Exactly retype the lines from the top of the data through the line containing "CANR = pbr('can_red', (.62, .04, .10), rough=.35)", leaving out every picture.
==== Recorded information ====
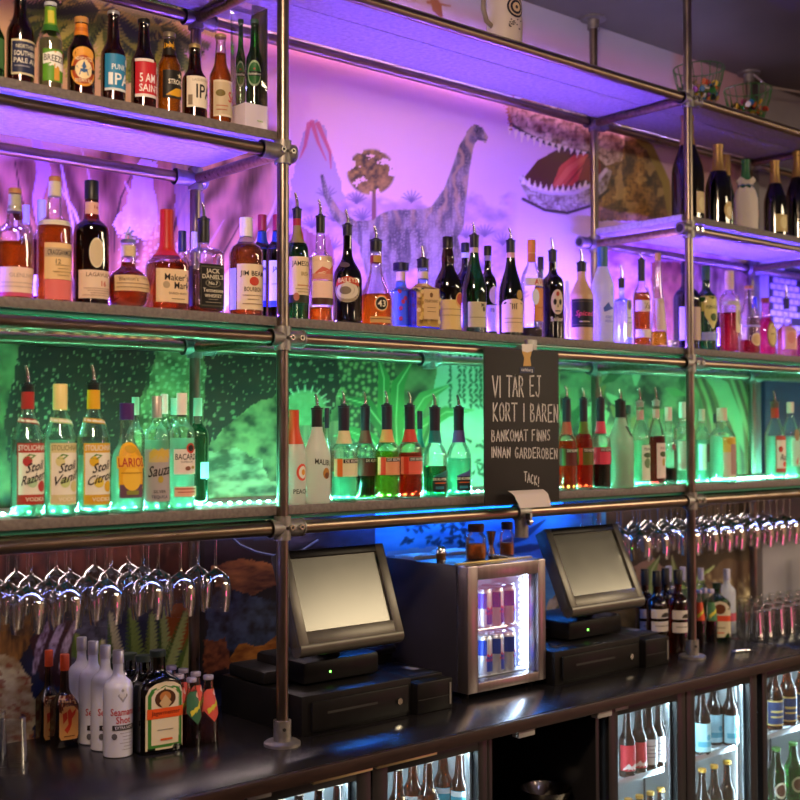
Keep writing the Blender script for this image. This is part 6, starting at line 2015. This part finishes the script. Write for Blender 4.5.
d_.box(((fw / 2 + gx1) / 2, .026, (zb_ + zt_) / 2), (fw / 2 - gx1, .05, zt_ - zb_), FRG, .003)
d_.box(((gx0 + gx1) / 2, .026, (zt_ + dz1) / 2), (gx1 - gx0 + .003, .05, zt_ - dz1), FRG, .003)
d_.box(((gx0 + gx1) / 2, .026, (zb_ + dz0) / 2), (gx1 - gx0 + .003, .05, dz0 - zb_), FRG, .003)
dr = d_.build('door', fr)
MB().box(((gx0 + gx1) / 2, .016, (dz0 + dz1) / 2), (gx1 - gx0, .004, dz1 - dz0), shell('fridge_pane', (.96, .97, .98), rough=.02, edge=.05, base=.0)).build('glass_pane', dr)
for sx in (-1, 1):
    for yy in (.05, fd - .05):
        MB().tube((sx * (fw / 2 - .035), yy, 0), (sx * (fw / 2 - .035), yy, .0225), .012, BLACKP, 14).build('foot', fr)
COOL = (.55, .72, 1.0)
for sx in (-1, 1):
    m_ = MB()
    m_.box((sx * (ix - .012), .062, (dz0 + dz1) / 2), (.008, .007, dz1 - dz0 - .01), glow('fridge_tube_light', COOL, 45))
    m_.build('light_tube', fr)
    m_ = MB()
    for k in range(15):
        m_.box((sx * (ix - .004), .10, dz0 + .012 + k * (dz1 - dz0 - .02) / 14), (.003, .006, .006), glow('fridge_diode', COOL, 20))
    m_.build('diode_row', fr)
zs = 1.112 - CZ
m_ = MB()
for k in range(12):
    m_.tube((-ix + .02, .08 + k * .023, zs), (ix - .02, .08 + k * .023, zs), .0018, CHROME, 6)
m_.tube((-ix + .004, .075, zs - .001), (ix - .004, .075, zs - .001), .0035, CHROME, 8)
m_.tube((-ix + .004, .335, zs - .001), (ix - .004, .335, zs - .001), .0035, CHROME, 8)
m_.build('shelf', fr)
# cans
CANS = pbr('can_silver', (.72, .74, .80), rough=.3, metal=.7)
CANB = pbr('can_blue', (.02, .06, .42), rough=.3, metal=.4)
CANR = pbr('can_red', (.62, .04, .10), rough=.35)


def can():
    t = thing('drink_can', 'x', 'can', (0, 0, 0), 0, 'cans in the drinks fridge')
    h, r = .132, .0262
    MB().lathe([(0, .020), (.004, .0225), (.010, r), (h - .012, r), (h - .004, .0225), (h - .002, .0235), (h, .0228), (h - .003, .021)], CANS, 24).build('can_body', t)
    m_ = MB()
    for k in range(2):
        a0 = -PI / 2 + k * PI
        for (z0_, z1_, s0) in ((.012, .066, 0), (.066, .118, 1)):
            n = 7
            vs = [((r + .0004) * math.cos(a0 + s0 * PI / 2 + (i / n) * PI / 2), (r + .0004) * math.sin(a0 + s0 * PI / 2 + (i / n) * PI / 2), z) for z in (z0_, z1_) for i in range(n + 1)]
            m_.add(vs, [(i, i + 1, n + 2 + i, n + 1 + i) for i in range(n)], CANB)
    m_.build('blue_panels', t)
    m_ = MB()
    for sg_ in (-1, 1):
        pts = [(.0, .060), (.010, .064), (.016, .072), (.012, .068), (.010, .074), (.004, .068)]
        m_.add([((r + .0009) * math.sin(sg_ * (u / r) + .5), -(r + .0009) * math.cos(sg_ * (u / r) + .5), z) for u, z in pts], [tuple(range(6))], CANR)
    vs, fs, W_ = text2d('Red Bull')
    s_ = .034 / W_
    m_.add([((r + .001) * math.sin(x * s_ / r + .5), -(r + .001) * math.cos(x * s_ / r + .5), .052 + y * s_ * 1.4) for x, y in vs], fs, CANR)
    m_.build('emblem', t)
    return t


cn = can()
first = True
for row, zc in (('lower shelf', zb_ + .033), ('upper shelf', zs + .0022)):
    for i in range(3):
        for j in range(2):
            c_ = cn if first else copy_tree(cn)
            first = False
            c_.location = (onY((484.6, 496.4, 508.2)[i] + j * 3, 600, FY + .088 + j * .062).x, FY + .088 + j * .062, CZ + zc)
            c_.rotation_euler = (0, 0, .3 * i - .5 + j)
            c_['label'] = 'slim silver and blue can, drinks fridge %s, %s from left, %s' % (row, ORD[i], ['front', 'behind'][j])

# ---------------------------------------------------------------- on top of the small fridge
FT = fz1
def jar(label, px, py, top, wd, lvl, lidc):
    P = onZ(px, py, FT)
    P = Vector((P.x, max(P.y, .14), FT))
    P.x = onY(px, py, P.y).x
    k = ppm(P.x, P.y)
    H = z_at(P.x, P.y, top) - FT
    r = wd / 2 / k
    t = thing('spice_jar', label, 'jar', (P.x, P.y, FT))
    MB().lathe([(0, r * .9), (.003, r), (H * .58, r), (H * .66, r * .94), (H * .72, r * .72), (H * .8, r * .66)], GLASS['clear'], 24).build('glass_body', t)
    MB().lathe([(.003, r * .9), (H * lvl, r * .92), (H * lvl + .002, r * .8)], pbr('spice_orange', 'c8681c', rough=.8, var=.3, scale=150), 20).build('spice', t)
    MB().lathe([(H * .78, r * .72), (H * .79, r * .78), (H * .98, r * .78), (H, r * .7)], pbr('lid_' + lidc, lidc, rough=.5, var=.3, scale=40), 20).build('lid', t)
    return t


jar('round glass jar of orange spice with cork lid on the drinks fridge', 476, 559, 524, 21, .42, '7a4a3a')
jar('smaller glass jar of orange spice with dark lid on the drinks fridge', 507, 555, 522, 14.5, .36, '3a241c')
P = onZ(441, 559, FT)
t = thing('salt_shaker', 'small chrome shaker on the left of the drinks fridge top', 'shaker', (P.x, .17, FT))
t.location.x = onY(441, 559, .17).x
MB().lathe([(0, .014), (.004, .0155), (.02, .0155), (.04, .0165), (.042, .0155), (.052, .015), (.058, .010), (.06, .003)], CHROME, 20).build('shaker_body', t)
MB().lathe([(.014, .0160), (.034, .0168)], pbr('shaker_band', '8a5a34', rough=.4), 20, closed=False).build('band', t)
t = thing('peg_measure', 'small copper coloured bar measure between the two spice jars', 'bar measure', (onY(491, 555, .25).x, .25, FT))
MB().lathe([(0, .017), (.03, .009), (.036, .008), (.042, .009), (.085, .018), (.0852, .0165), (.045, .007)], pbr('copper', (.6, .3, .18), rough=.25, metal=1), 20).build('cup', t)
t = thing('bottle_stopper', 'small dark metal strainer lying before the two spice jars', 'strainer', (onY(494, 558, .115).x, .115, FT))
MB().lathe([(.006, .016), (.010, .020), (.018, .021), (.022, .019), (.020, .004)], pbr('dark_metal', (.16, .15, .15), rough=.25, metal=1), 18).build('bowl', t)
MB().path([(.018, 0, .014), (.04, -.006, .012), (.056, -.01, .006)], .004, pbr('dark_metal', (.16, .15, .15)), 8).build('handle', t)
m_ = MB()
m_.path([(-.012, .006, .013), (-.014, .008, .004), (-.012, .006, .0)], .004, pbr('dark_metal', (.16, .15, .15)), 8)
m_.build('prong', t)
for px, Y, lb, w_ in ((418, .36, 'flat white booklet on the drinks fridge near its left back edge', .13), (453, .40, 'flat white folded paper on the drinks fridge behind the shaker', .12)):
    X = onY(px, 552, Y).x
    t = MB().box((0, 0, .005), (w_, .10, .010), pbr('paper_white', 'c8c8d0', rough=.8), .001).build('booklet', None, (X, Y, FT))
    tag(t, lb, 'booklet')
t = thing('tray_strip', 'thin brass coloured strip along the front edge of the fridge top', 'tray', (ox, FY + .065, FT))
MB().box((0, 0, .003), (fw * .96, .016, .006), pbr('brass', (.55, .42, .18), rough=.35, metal=1), .001).build('strip', t)

# ================================================================ under-counter fridges
UY = -.200
UB = pbr('cooler_black', (.012, .012, .014), rough=.35)
UIN = pbr('cooler_liner', (.55, .60, .62), rough=.35, metal=.3)
WHITE_C = (.70, .90, 1.0)
RAILC = pbr('cooler_rail', (.55, .62, .66), rough=.3, metal=.8)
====
**Complete output:**
Keep writing the Blender script for this image. This is part 6, starting at line 2015. This part finishes the script. Write for Blender 4.5.
d_.box(((fw / 2 + gx1) / 2, .026, (zb_ + zt_) / 2), (fw / 2 - gx1, .05, zt_ - zb_), FRG, .003)
d_.box(((gx0 + gx1) / 2, .026, (zt_ + dz1) / 2), (gx1 - gx0 + .003, .05, zt_ - dz1), FRG, .003)
d_.box(((gx0 + gx1) / 2, .026, (zb_ + dz0) / 2), (gx1 - gx0 + .003, .05, dz0 - zb_), FRG, .003)
dr = d_.build('door', fr)
MB().box(((gx0 + gx1) / 2, .016, (dz0 + dz1) / 2), (gx1 - gx0, .004, dz1 - dz0), shell('fridge_pane', (.96, .97, .98), rough=.02, edge=.05, base=.0)).build('glass_pane', dr)
for sx in (-1, 1):
    for yy in (.05, fd - .05):
        MB().tube((sx * (fw / 2 - .035), yy, 0), (sx * (fw / 2 - .035), yy, .0225), .012, BLACKP, 14).build('foot', fr)
COOL = (.55, .72, 1.0)
for sx in (-1, 1):
    m_ = MB()
    m_.box((sx * (ix - .012), .062, (dz0 + dz1) / 2), (.008, .007, dz1 - dz0 - .01), glow('fridge_tube_light', COOL, 45))
    m_.build('light_tube', fr)
    m_ = MB()
    for k in range(15):
        m_.box((sx * (ix - .004), .10, dz0 + .012 + k * (dz1 - dz0 - .02) / 14), (.003, .006, .006), glow('fridge_diode', COOL, 20))
    m_.build('diode_row', fr)
zs = 1.112 - CZ
m_ = MB()
for k in range(12):
    m_.tube((-ix + .02, .08 + k * .023, zs), (ix - .02, .08 + k * .023, zs), .0018, CHROME, 6)
m_.tube((-ix + .004, .075, zs - .001), (ix - .004, .075, zs - .001), .0035, CHROME, 8)
m_.tube((-ix + .004, .335, zs - .001), (ix - .004, .335, zs - .001), .0035, CHROME, 8)
m_.build('shelf', fr)
# cans
CANS = pbr('can_silver', (.72, .74, .80), rough=.3, metal=.7)
CANB = pbr('can_blue', (.02, .06, .42), rough=.3, metal=.4)
CANR = pbr('can_red', (.62, .04, .10), rough=.35)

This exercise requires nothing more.